Una congiuntura che anima dibattiti sull'opportunità di seminare di più in Italia.

E secondo l'indagine condotta da L'Informatore Agrario sulle intenzioni di semina, il grano duro in Italia va incontro a un autunno di probabili maggiori semine rispetto allo scorso anno, con il 50% degli intervistati che conferma le superfici del 2020 e un 34% degli imprenditori che vorrebbe incrementare le superfici dello scorso anno, mentre solo l'11% appare propenso a ridurre le superfici. E in questi giorni gli aumenti delle materie prime - carburanti, sementi e fertilizzanti in testa - avranno sicuramente un peso sulle decisioni reali dei cerealicoltori italiani. Mentre dal 2023 a incidere potrebbe essere la Pac, con i suoi tagli, destinati a colpire i contributi a ettaro della Domanda unica.

A incidere sull'offerta globale di grano duro ci sono anche i dazi che la Federazione Russa ha imposto alle esportazioni di grano, perché se ne è prodotto poco e il Governo intende mantenere l'autonomia alimentare e una tendenza alla riduzione delle scorte imposta dall'aumento della domanda mondiale. Ma a pesare è soprattutto il più scarso raccolto degli ultimi decenni in Nord America: poco più di 4,5 tonnellate, pari al 54% della media degli ultimi cinque anni (otto milioni di tonnellate); un disastro determinato da siccità e incendi.
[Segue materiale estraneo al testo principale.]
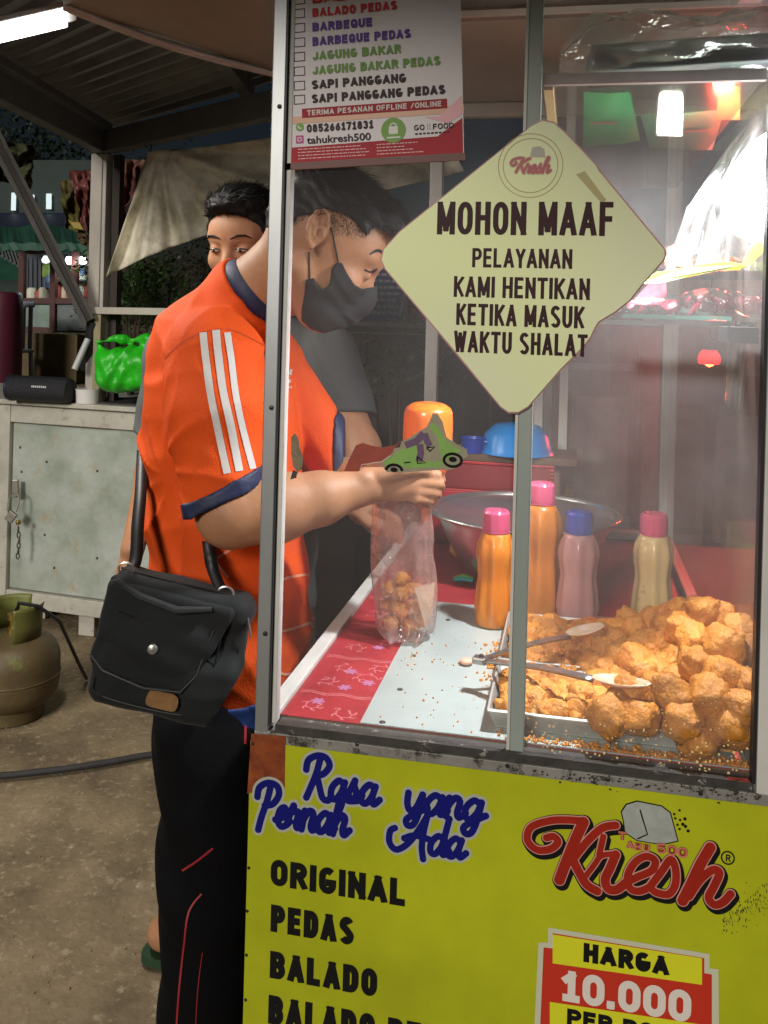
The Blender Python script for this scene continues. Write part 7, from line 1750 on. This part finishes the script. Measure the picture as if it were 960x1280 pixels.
rag([(86, 212), (122, 214), (122, 302), (104, 286)], mat('dusky_pink_cloth', (.17, .045, .04), rough=.5, var=.6, vscale=9, bump=.5, bscale=14), 'crumpled dusky pink plastic hanging left of the pale post', 'hanging_plastic', 'plastic sheet', 5.0, 1, .12)
rag([(146, 198), (184, 200), (160, 262), (147, 300)], mat('red_cloth', (.10, .022, .018), rough=.7, var=.5, vscale=9, col2=(.15, .08, .05)), 'dark red cloth hanging between post and tarpaulin', 'hanging_cloth', 'cloth', 4.6, 2, .08)
rag([(76, 226), (104, 222), (106, 292), (82, 286)], mat('olive_cloth', (.12, .10, .02), rough=.7, var=.5, vscale=8), 'olive cloth hanging above the distant awning', 'hanging_cloth', 'cloth', 5.6, 3, .10)
rag([(-12, 176), (46, 180), (38, 236), (-14, 224)], mat('dim_olive_cloth', (.055, .065, .02), rough=.7, var=.5, vscale=6), 'dim olive awning cloth at the left edge above the shophouse', 'hanging_cloth', 'cloth', 6.5, 4, .2)
yt = thing('yellow_sign', 'yellow tray shaped sign above the distant lit stall', 'sign', at(100, 283, d=5.5))
MB().prism([at(84, 274, d=5.5), at(90, 277, d=5.5), at(114, 279, d=5.5), at(119, 283, d=5.5), at(118, 290, d=5.5), at(92, 286, d=5.5)], fw*.05).build('sign_board', mat('yellow_board', (.32, .24, .01), rough=.5), yt, bevel=.006)
MB().bar(at(103, 280, d=5.52), at(106, 262, d=5.52), .02, .02).build('sign_arm', MATS['yellow_board'], yt)
rag([(96, 290), (121, 294), (121, 312), (102, 306)], mat('tan_wicker', (.16, .10, .04), rough=.8, var=.5, vscale=30), 'tan wicker panel under the yellow sign', 'wicker_panel', 'panel', 5.8, 5, .03)
tl = thing('tree', 'dark leafy tree far behind the stalls at the left', 'tree', gz(30, 250, 30)); k = MB(); rg = random.Random(77); tc_ = at(30, 200, d=30)
MB().tube([(tc_.x, tc_.y, 0), (tc_.x+.2, tc_.y, tc_.z*.5), (tc_.x, tc_.y, tc_.z)], [.3, .22, .08], 10).build('trunk', mat('stem_bark', (.05, .035, .02)), tl)
for i in range(2600): p = tc_+Vector((rg.gauss(0, 2.2), rg.gauss(0, 1.4), rg.gauss(0, 1.0))); d_ = Vector((rg.uniform(-1, 1), rg.uniform(-1, 1), rg.uniform(-1, 1))).normalized(); s_ = d_.cross(u0).normalized(); k.add([p, p+d_*.11+s_*.07, p+d_*.23, p+d_*.11-s_*.07], [(0, 1, 2, 3)])
k.build('crown', mat('far_leaf', (.02, .045, .025), rough=.6, var=.5, vscale=2), tl)
gtb = at(72, 452, d=5.6); o = MB().lathe([(0, 0), (.16, 0), (.20, .10), (.22, .22), (.19, .24), (0, .25)], (gtb.x, gtb.y, 0), 20).build('green_tub', mat('dark_teal_plastic', (.01, .09, .07), rough=.5), None, smooth=True); tag(o, 'dark teal tub on the ground behind the speaker', 'tub'); o.location.z = .55
o2 = MB().box((gtb.x, gtb.y, .275), (.5, .4, .55)).build('wooden_crate', mat('dark_crate_wood', (.06, .04, .02), rough=.8), None, bevel=.01); tag(o2, 'dark wooden crate carrying the teal tub behind the speaker', 'crate')

# ---------------------------------------------------------------- stall behind the cart, seen through its panes
nb_ = thing('neighbour_stall', 'brown timber stall wall with shelves seen through the rear panes of the cart', 'stall', (.3, 3.9, 0))
BW = mat('brown_stall_board', (.30, .16, .12), rough=.7, var=.45, vscale=4, stretch=(3, 1, .6), bump=.1)
BW2 = mat('dark_stall_board', (.05, .032, .026), rough=.7, var=.4, vscale=4, stretch=(3, 1, .6))
x = -.12; rg = random.Random(4)
while x < 2.6:
    w_ = rg.uniform(.12, .17); MB().bb((x, 3.9+rg.uniform(0, .008), .0), (x+w_-.004, 3.93, 1.52)).build('plank', BW, nb_); x += w_
x = -1.3
while x < -.12:
    w_ = rg.uniform(.13, .18); MB().bb((x, 4.3+rg.uniform(0, .008), .0), (x+w_-.004, 4.33, 1.25)).build('plank', BW2, nb_); x += w_
GRF = mat('greyish_frame', (.30, .27, .27), rough=.6, var=.3)
MB().bb((-.10, 3.55, 1.155), (.75, 3.60, 1.18)).build('shelf_edge', GRF, nb_); MB().bb((-.10, 3.55, .10), (-.07, 3.6, 1.155)).build('shelf_leg', GRF, nb_)
for a_, b_, c_, d_ in ((.02, .22, .55, 1.05), (.27, .50, .50, 1.02), (.54, .74, .52, 1.0)):
    MB().bb((a_, 3.62, c_), (b_, 3.66, d_)).build('cupboard_door', mat('olive_door', (.27, .17, .14), rough=.6, var=.4), nb_, bevel=.004)
    MB().bb((a_+.03, 3.612, c_+.04), (b_-.03, 3.619, d_-.04)).build('door_panel', mat('murky_panel', (.24, .17, .14), rough=.5, var=.5, vscale=7), nb_)
MB().bb((-.1, 3.5, .46), (1.2, 3.9, .49)).build('low_shelf', BW, nb_)
for i, (x, z, s_, cc) in enumerate(((.0, .49, .12, (.25, .27, .25)), (.18, .49, .10, (.12, .16, .22)), (-.06, .52, .16, (.30, .15, .06)), (.62, .49, .12, (.35, .26, .10)))): o = MB().box((x, 3.52, z+s_*.62), (s_, .1, s_*1.2)).build('storage_box', mat('box_paint_%s' % 'abcd'[i], cc, rough=.6), None, bevel=.01); tag(o, ['grey box on the low shelf behind the cart', 'blue grey box on the low shelf behind the cart', 'brown box at the left end of the low shelf behind the cart', 'ochre box right on the low shelf behind the cart'][i], 'box')
for i in range(5):
    p = at((755, 702, 770, 690, 812)[i], (430, 415, 394, 440, 400)[i], d=(4.2, 5, 5.5, 5.2, 6)[i]); o = MB().lathe([(0, -.02), (.016, -.012), (.02, 0), (.012, .02), (0, .022)], p, 12).build('light_bulb', glow(('bulb_warm', 'bulb_orange')[i % 2], ((1, .9, .7), (1, .35, .15))[i % 2], (6, 4)[i % 2]), None, smooth=True); tag(o, ['small warm bulb just right of the diamond notice behind the rear pane', 'tiny orange bulb far behind the notice', 'small warm bulb high behind the rear pane', 'tiny orange bulb low behind the notice', 'warm bulb under the eye level shelf'][i], 'bulb')
# red lamp and hanging towel
rl0 = at(887, 450, d=2.75)
rd = thing('red_lamp', 'glowing red lamp behind the right side pane of the cart', 'lamp', rl0)
MB().lathe([(0, -.022), (.012, -.016), (.018, 0), (.014, .016), (0, .022)], rl0, 20).build('filament_bulb', glow('red_bulb_glow', (1, .16, .04), 12), rd, smooth=True, angle=0)
MB().lathe([(.030, -.012), (.033, .0), (.030, .016), (.020, .030)], rl0+fw*.004, 20).build('red_halo_shell', glow('red_halo_glow', (1, .01, .01), 3), rd, smooth=True, angle=0)  # emissive shell added to imitate the red halo around the bulb
MB().lathe([(.015, .026), (.018, .03), (.016, .055), (0, .056)], rl0, 16).build('socket', BLACKP, rd, smooth=True); MB().tube([rl0+u0*.055, rl0+u0*.16, rl0+u0*.5], .003, 6).build('cord', BLACKP, rd)
lamp('AREA', 'red_lamp_light', rl0-fw*.06, 3.2, (1, .08, .05), .06, aim=rl0-fw*1-u0*.05, spread=110)
tw = thing('hanging_towel', 'pale green towel hanging right of the red lamp', 'towel', at(922, 425, d=2.5)); rws = []
for i in range(15):
    t = i/14; rws.append([at((912+8*v_/1.0*(0)+ (914-18*v_)*0 + (-6*v_) + t*(26-4*v_)), 424+v_*(78+12*math.sin(t*2.5)), d=2.5+.02*math.sin(t*12+v_*2)) for v_ in [j/10 for j in range(11)]])
MB().grid(rws).build('cloth', mat('pale_green_towel', (.36, .46, .36), rough=.9, bump=.3, bscale=80), tw, smooth=True, angle=0).modifiers.new('s', 'SOLIDIFY').thickness = .004
MB().tube([at(905, 423, d=2.5), at(950, 420, d=2.5)], .004, 8).build('towel_rail', ALU, tw)
# blue striped banner and wires glimpsed past the masked face
bbn = thing('blue_price_banner', 'blue printed price banner far behind the cart near the masked face', 'banner', at(480, 350, d=4.6)); P4 = [at(452, 312, d=4.6), at(452, 402, d=4.6), at(503, 400, d=4.6), at(512, 330, d=4.6)]
MB().prism(P4, fw*.004).build('banner_sheet', mat('banner_blue', (.015, .04, .16), rough=.5, var=.3, vscale=6), bbn)
pen = Pen(at(456, 392, d=4.594), r0, u0, -fw); 
for i in range(8):
    x = 0
    while x < .16: w_ = rg.uniform(.012, .03); pen.rect(x, i*.032, x+w_, i*.032+.013); x += w_+.008
pen.build('price_lines', mat('banner_pale', (.30, .32, .36), rough=.5), bbn)
MB().prism([at(506, 355, d=4.8), at(510, 398, d=4.8), at(542, 402, d=4.8), at(542, 360, d=4.8)], fw*.004).build('red_panel', mat('faded_red_panel', (.22, .04, .06), rough=.5, var=.5, vscale=30, col2=(.3, .24, .24)), bbn)
MB().bar(at(440, 404, d=4.5), at(550, 408, d=4.5), .03, .02).build('banner_shelf', mat('grey_shelf', (.18, .16, .16), rough=.6), bbn)
for q in (((496, 300), (508, 345), (502, 390)), ((514, 310), (506, 360), (500, 395))): o = MB().tube(catmull([at(*p, d=4.4) for p in q], 4), .004, 6).build('electric_wire', mat('pale_wire', (.25, .28, .32), rough=.5), None, smooth=True); tag(o, 'thin pale wires hanging in front of the blue banner', 'wire', 'wires by the blue banner')
# green and brown clutter low behind the cart
shrub(at(505, 480, d=3.6), .20, 500, mat('clutter_leaf', (.06, .08, .02), rough=.6, var=.6), 'dark yellowish green leaves behind the steel basin', 12)
SMK = bpy.data.materials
Un dato che, complice i mutamenti climatici in atto, potrebbe nel tempo diventare strutturale.

Eppure la domanda di pasta alimentare negli ultimi dieci anni è raddoppiata, e con essa quella di grano duro di qualità pastificatile, grazie anche alla tendenza ad adottare sempre più una dieta mediterranea: una moda persistente e inarrestabile, che ha portato la Turchia a diventare in breve tempo il secondo player mondiale della pasta secca.

Sono queste motivazioni di rango strutturale che potrebbero spingere nel lungo periodo a seminare molto più grano duro, magari con un occhio alle rotazioni colturali su leguminose e ai cambiamenti climatici: le prime rendono i terreni più ricchi di umidità e di azoto con la pratica del sovescio e il grano duro meno vulnerabile in caso di annata siccitosa e meno bisognoso di concimazione, i secondi che rendono le colture irrigue sempre meno convenienti, soprattutto lì dove l'acqua ha costi molto elevati.